### Job
Output all of the entries below precisely as written.

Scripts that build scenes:

----------------

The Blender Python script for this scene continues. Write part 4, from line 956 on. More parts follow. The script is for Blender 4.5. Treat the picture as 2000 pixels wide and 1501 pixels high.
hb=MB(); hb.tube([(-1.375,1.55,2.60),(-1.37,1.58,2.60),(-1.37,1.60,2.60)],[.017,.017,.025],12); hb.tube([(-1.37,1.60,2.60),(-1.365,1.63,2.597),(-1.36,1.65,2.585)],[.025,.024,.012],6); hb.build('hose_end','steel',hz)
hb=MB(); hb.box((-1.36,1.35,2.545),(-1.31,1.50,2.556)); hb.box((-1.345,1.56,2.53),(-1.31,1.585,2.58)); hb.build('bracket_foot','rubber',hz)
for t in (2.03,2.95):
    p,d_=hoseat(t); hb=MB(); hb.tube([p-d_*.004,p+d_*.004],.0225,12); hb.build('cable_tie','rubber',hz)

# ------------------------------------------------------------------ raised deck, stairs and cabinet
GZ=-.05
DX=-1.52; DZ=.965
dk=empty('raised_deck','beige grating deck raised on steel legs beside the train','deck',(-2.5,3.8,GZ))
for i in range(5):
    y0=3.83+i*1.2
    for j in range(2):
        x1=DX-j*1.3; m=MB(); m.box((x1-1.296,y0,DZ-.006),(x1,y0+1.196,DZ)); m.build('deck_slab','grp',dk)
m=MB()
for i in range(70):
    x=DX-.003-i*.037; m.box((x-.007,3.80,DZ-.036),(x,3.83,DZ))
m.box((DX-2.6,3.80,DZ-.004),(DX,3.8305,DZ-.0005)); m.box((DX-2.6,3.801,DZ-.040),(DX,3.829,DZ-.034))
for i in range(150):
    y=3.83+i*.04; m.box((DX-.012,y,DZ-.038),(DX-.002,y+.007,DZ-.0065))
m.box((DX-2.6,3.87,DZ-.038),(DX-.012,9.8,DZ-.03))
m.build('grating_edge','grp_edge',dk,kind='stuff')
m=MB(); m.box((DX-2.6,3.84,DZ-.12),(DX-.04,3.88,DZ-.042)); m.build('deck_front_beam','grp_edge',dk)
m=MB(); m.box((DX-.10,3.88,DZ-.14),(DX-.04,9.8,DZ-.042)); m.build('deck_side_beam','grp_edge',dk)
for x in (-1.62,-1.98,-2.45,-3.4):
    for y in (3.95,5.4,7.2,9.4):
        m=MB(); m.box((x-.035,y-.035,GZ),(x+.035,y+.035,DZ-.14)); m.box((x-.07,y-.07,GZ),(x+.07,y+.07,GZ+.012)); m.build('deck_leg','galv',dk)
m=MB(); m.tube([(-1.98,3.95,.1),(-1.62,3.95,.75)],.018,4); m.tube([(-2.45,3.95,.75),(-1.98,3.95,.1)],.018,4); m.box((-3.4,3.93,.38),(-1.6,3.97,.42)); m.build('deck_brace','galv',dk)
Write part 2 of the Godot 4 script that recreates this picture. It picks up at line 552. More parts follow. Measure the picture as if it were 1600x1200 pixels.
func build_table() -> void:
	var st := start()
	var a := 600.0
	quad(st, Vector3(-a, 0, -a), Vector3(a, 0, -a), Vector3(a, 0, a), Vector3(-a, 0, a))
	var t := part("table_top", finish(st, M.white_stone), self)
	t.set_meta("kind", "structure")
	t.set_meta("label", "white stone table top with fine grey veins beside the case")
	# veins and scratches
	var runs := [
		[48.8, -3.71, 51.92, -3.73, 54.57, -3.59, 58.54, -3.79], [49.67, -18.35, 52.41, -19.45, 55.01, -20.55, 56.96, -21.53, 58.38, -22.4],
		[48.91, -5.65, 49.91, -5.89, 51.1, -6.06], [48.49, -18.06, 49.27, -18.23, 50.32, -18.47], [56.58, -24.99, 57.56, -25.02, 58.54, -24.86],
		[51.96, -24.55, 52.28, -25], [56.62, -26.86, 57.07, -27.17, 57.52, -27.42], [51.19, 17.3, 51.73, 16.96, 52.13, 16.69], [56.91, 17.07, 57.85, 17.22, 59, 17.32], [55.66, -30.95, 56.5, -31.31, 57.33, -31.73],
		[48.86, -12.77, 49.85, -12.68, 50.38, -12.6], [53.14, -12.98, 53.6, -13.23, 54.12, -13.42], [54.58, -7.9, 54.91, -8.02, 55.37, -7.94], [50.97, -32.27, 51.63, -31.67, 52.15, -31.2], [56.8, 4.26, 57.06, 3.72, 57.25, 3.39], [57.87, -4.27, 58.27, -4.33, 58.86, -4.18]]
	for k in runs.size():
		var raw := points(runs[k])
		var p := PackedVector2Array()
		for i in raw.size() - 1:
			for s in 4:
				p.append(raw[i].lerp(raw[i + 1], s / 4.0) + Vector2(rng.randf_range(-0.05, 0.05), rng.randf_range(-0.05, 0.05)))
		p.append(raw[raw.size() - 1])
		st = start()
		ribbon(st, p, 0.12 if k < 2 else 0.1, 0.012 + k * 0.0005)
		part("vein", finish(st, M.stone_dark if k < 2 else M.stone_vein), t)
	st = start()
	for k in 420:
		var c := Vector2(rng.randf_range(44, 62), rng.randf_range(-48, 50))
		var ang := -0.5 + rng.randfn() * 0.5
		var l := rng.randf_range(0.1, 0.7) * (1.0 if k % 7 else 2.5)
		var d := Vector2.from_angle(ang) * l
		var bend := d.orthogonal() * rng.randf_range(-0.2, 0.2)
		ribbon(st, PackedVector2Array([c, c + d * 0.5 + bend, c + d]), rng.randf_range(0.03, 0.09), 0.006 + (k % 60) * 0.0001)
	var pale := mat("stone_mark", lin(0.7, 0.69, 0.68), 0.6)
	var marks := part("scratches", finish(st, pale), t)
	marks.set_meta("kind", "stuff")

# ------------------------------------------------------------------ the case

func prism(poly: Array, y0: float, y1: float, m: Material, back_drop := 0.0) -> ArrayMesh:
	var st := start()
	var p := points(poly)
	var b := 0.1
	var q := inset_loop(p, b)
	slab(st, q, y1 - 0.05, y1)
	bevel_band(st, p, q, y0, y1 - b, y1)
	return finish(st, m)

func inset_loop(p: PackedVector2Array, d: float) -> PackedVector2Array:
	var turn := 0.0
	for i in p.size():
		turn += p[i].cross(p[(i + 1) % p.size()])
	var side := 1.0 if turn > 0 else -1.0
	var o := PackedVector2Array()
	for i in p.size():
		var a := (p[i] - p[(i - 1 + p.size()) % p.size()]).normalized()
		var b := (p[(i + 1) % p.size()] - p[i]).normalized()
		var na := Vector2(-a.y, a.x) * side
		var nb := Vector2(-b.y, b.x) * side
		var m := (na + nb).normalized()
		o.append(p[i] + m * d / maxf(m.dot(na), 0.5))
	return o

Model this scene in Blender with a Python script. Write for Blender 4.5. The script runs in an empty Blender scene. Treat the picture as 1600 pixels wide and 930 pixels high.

----------------

### Solution to the problem
The Blender Python script for this scene continues. Write part 4, from line 956 on. More parts follow. The script is for Blender 4.5. Treat the picture as 2000 pixels wide and 1501 pixels high.
hb=MB(); hb.tube([(-1.375,1.55,2.60),(-1.37,1.58,2.60),(-1.37,1.60,2.60)],[.017,.017,.025],12); hb.tube([(-1.37,1.60,2.60),(-1.365,1.63,2.597),(-1.36,1.65,2.585)],[.025,.024,.012],6); hb.build('hose_end','steel',hz)
hb=MB(); hb.box((-1.36,1.35,2.545),(-1.31,1.50,2.556)); hb.box((-1.345,1.56,2.53),(-1.31,1.585,2.58)); hb.build('bracket_foot','rubber',hz)
for t in (2.03,2.95):
    p,d_=hoseat(t); hb=MB(); hb.tube([p-d_*.004,p+d_*.004],.0225,12); hb.build('cable_tie','rubber',hz)

# ------------------------------------------------------------------ raised deck, stairs and cabinet
GZ=-.05
DX=-1.52; DZ=.965
dk=empty('raised_deck','beige grating deck raised on steel legs beside the train','deck',(-2.5,3.8,GZ))
for i in range(5):
    y0=3.83+i*1.2
    for j in range(2):
        x1=DX-j*1.3; m=MB(); m.box((x1-1.296,y0,DZ-.006),(x1,y0+1.196,DZ)); m.build('deck_slab','grp',dk)
m=MB()
for i in range(70):
    x=DX-.003-i*.037; m.box((x-.007,3.80,DZ-.036),(x,3.83,DZ))
m.box((DX-2.6,3.80,DZ-.004),(DX,3.8305,DZ-.0005)); m.box((DX-2.6,3.801,DZ-.040),(DX,3.829,DZ-.034))
for i in range(150):
    y=3.83+i*.04; m.box((DX-.012,y,DZ-.038),(DX-.002,y+.007,DZ-.0065))
m.box((DX-2.6,3.87,DZ-.038),(DX-.012,9.8,DZ-.03))
m.build('grating_edge','grp_edge',dk,kind='stuff')
m=MB(); m.box((DX-2.6,3.84,DZ-.12),(DX-.04,3.88,DZ-.042)); m.build('deck_front_beam','grp_edge',dk)
m=MB(); m.box((DX-.10,3.88,DZ-.14),(DX-.04,9.8,DZ-.042)); m.build('deck_side_beam','grp_edge',dk)
for x in (-1.62,-1.98,-2.45,-3.4):
    for y in (3.95,5.4,7.2,9.4):
        m=MB(); m.box((x-.035,y-.035,GZ),(x+.035,y+.035,DZ-.14)); m.box((x-.07,y-.07,GZ),(x+.07,y+.07,GZ+.012)); m.build('deck_leg','galv',dk)
m=MB(); m.tube([(-1.98,3.95,.1),(-1.62,3.95,.75)],.018,4); m.tube([(-2.45,3.95,.75),(-1.98,3.95,.1)],.018,4); m.box((-3.4,3.93,.38),(-1.6,3.97,.42)); m.build('deck_brace','galv',dk)
Write part 2 of the Godot 4 script that recreates this picture. It picks up at line 552. More parts follow. Measure the picture as if it were 1600x1200 pixels.
func build_table() -> void:
	var st := start()
	var a := 600.0
	quad(st, Vector3(-a, 0, -a), Vector3(a, 0, -a), Vector3(a, 0, a), Vector3(-a, 0, a))
	var t := part("table_top", finish(st, M.white_stone), self)
	t.set_meta("kind", "structure")
	t.set_meta("label", "white stone table top with fine grey veins beside the case")
	# veins and scratches
	var runs := [
		[48.8, -3.71, 51.92, -3.73, 54.57, -3.59, 58.54, -3.79], [49.67, -18.35, 52.41, -19.45, 55.01, -20.55, 56.96, -21.53, 58.38, -22.4],
		[48.91, -5.65, 49.91, -5.89, 51.1, -6.06], [48.49, -18.06, 49.27, -18.23, 50.32, -18.47], [56.58, -24.99, 57.56, -25.02, 58.54, -24.86],
		[51.96, -24.55, 52.28, -25], [56.62, -26.86, 57.07, -27.17, 57.52, -27.42], [51.19, 17.3, 51.73, 16.96, 52.13, 16.69], [56.91, 17.07, 57.85, 17.22, 59, 17.32], [55.66, -30.95, 56.5, -31.31, 57.33, -31.73],
		[48.86, -12.77, 49.85, -12.68, 50.38, -12.6], [53.14, -12.98, 53.6, -13.23, 54.12, -13.42], [54.58, -7.9, 54.91, -8.02, 55.37, -7.94], [50.97, -32.27, 51.63, -31.67, 52.15, -31.2], [56.8, 4.26, 57.06, 3.72, 57.25, 3.39], [57.87, -4.27, 58.27, -4.33, 58.86, -4.18]]
	for k in runs.size():
		var raw := points(runs[k])
		var p := PackedVector2Array()
		for i in raw.size() - 1:
			for s in 4:
				p.append(raw[i].lerp(raw[i + 1], s / 4.0) + Vector2(rng.randf_range(-0.05, 0.05), rng.randf_range(-0.05, 0.05)))
		p.append(raw[raw.size() - 1])
		st = start()
		ribbon(st, p, 0.12 if k < 2 else 0.1, 0.012 + k * 0.0005)
		part("vein", finish(st, M.stone_dark if k < 2 else M.stone_vein), t)
	st = start()
	for k in 420:
		var c := Vector2(rng.randf_range(44, 62), rng.randf_range(-48, 50))
		var ang := -0.5 + rng.randfn() * 0.5
		var l := rng.randf_range(0.1, 0.7) * (1.0 if k % 7 else 2.5)
		var d := Vector2.from_angle(ang) * l
		var bend := d.orthogonal() * rng.randf_range(-0.2, 0.2)
		ribbon(st, PackedVector2Array([c, c + d * 0.5 + bend, c + d]), rng.randf_range(0.03, 0.09), 0.006 + (k % 60) * 0.0001)
	var pale := mat("stone_mark", lin(0.7, 0.69, 0.68), 0.6)
	var marks := part("scratches", finish(st, pale), t)
	marks.set_meta("kind", "stuff")

# ------------------------------------------------------------------ the case

func prism(poly: Array, y0: float, y1: float, m: Material, back_drop := 0.0) -> ArrayMesh:
	var st := start()
	var p := points(poly)
	var b := 0.1
	var q := inset_loop(p, b)
	slab(st, q, y1 - 0.05, y1)
	bevel_band(st, p, q, y0, y1 - b, y1)
	return finish(st, m)

func inset_loop(p: PackedVector2Array, d: float) -> PackedVector2Array:
	var turn := 0.0
	for i in p.size():
		turn += p[i].cross(p[(i + 1) % p.size()])
	var side := 1.0 if turn > 0 else -1.0
	var o := PackedVector2Array()
	for i in p.size():
		var a := (p[i] - p[(i - 1 + p.size()) % p.size()]).normalized()
		var b := (p[(i + 1) % p.size()] - p[i]).normalized()
		var na := Vector2(-a.y, a.x) * side
		var nb := Vector2(-b.y, b.x) * side
		var m := (na + nb).normalized()
		o.append(p[i] + m * d / maxf(m.dot(na), 0.5))
	return o

Model this scene in Blender with a Python script. Write for Blender 4.5. The script runs in an empty Blender scene. Treat the picture as 1600 pixels wide and 930 pixels high.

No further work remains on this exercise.